━━━━━ DATA

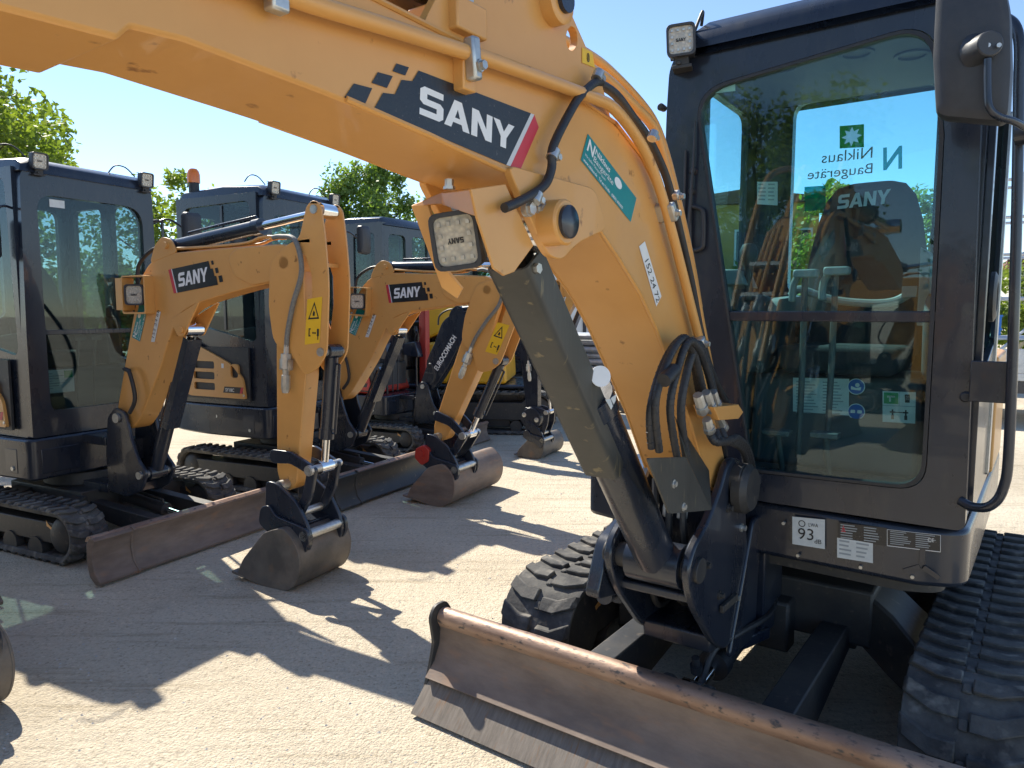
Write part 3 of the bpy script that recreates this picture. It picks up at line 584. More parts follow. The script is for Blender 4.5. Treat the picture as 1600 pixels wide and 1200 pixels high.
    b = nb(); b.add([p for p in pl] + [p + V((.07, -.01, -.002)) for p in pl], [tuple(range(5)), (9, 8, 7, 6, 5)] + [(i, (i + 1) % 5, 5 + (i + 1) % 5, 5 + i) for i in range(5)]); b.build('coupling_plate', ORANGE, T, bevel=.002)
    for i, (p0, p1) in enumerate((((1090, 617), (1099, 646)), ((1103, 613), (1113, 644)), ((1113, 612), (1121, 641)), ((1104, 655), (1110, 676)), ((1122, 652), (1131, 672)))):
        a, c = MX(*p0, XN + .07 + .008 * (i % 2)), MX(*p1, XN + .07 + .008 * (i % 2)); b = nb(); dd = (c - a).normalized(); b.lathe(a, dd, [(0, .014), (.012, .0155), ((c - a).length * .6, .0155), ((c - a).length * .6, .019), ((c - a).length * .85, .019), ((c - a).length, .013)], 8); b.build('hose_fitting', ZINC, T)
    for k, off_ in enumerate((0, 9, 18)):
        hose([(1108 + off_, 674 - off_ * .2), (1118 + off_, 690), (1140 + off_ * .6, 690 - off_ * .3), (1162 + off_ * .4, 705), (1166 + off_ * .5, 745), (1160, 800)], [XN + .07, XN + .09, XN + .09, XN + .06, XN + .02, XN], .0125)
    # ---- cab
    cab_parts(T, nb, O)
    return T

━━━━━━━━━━

[EXERCISE AIM]
Set down the material above as is, without any pictures.

[REPLY TO THE TASK]
Write part 3 of the bpy script that recreates this picture. It picks up at line 584. More parts follow. The script is for Blender 4.5. Treat the picture as 1600 pixels wide and 1200 pixels high.
    b = nb(); b.add([p for p in pl] + [p + V((.07, -.01, -.002)) for p in pl], [tuple(range(5)), (9, 8, 7, 6, 5)] + [(i, (i + 1) % 5, 5 + (i + 1) % 5, 5 + i) for i in range(5)]); b.build('coupling_plate', ORANGE, T, bevel=.002)
    for i, (p0, p1) in enumerate((((1090, 617), (1099, 646)), ((1103, 613), (1113, 644)), ((1113, 612), (1121, 641)), ((1104, 655), (1110, 676)), ((1122, 652), (1131, 672)))):
        a, c = MX(*p0, XN + .07 + .008 * (i % 2)), MX(*p1, XN + .07 + .008 * (i % 2)); b = nb(); dd = (c - a).normalized(); b.lathe(a, dd, [(0, .014), (.012, .0155), ((c - a).length * .6, .0155), ((c - a).length * .6, .019), ((c - a).length * .85, .019), ((c - a).length, .013)], 8); b.build('hose_fitting', ZINC, T)
    for k, off_ in enumerate((0, 9, 18)):
        hose([(1108 + off_, 674 - off_ * .2), (1118 + off_, 690), (1140 + off_ * .6, 690 - off_ * .3), (1162 + off_ * .4, 705), (1166 + off_ * .5, 745), (1160, 800)], [XN + .07, XN + .09, XN + .09, XN + .06, XN + .02, XN], .0125)
    # ---- cab
    cab_parts(T, nb, O)
    return T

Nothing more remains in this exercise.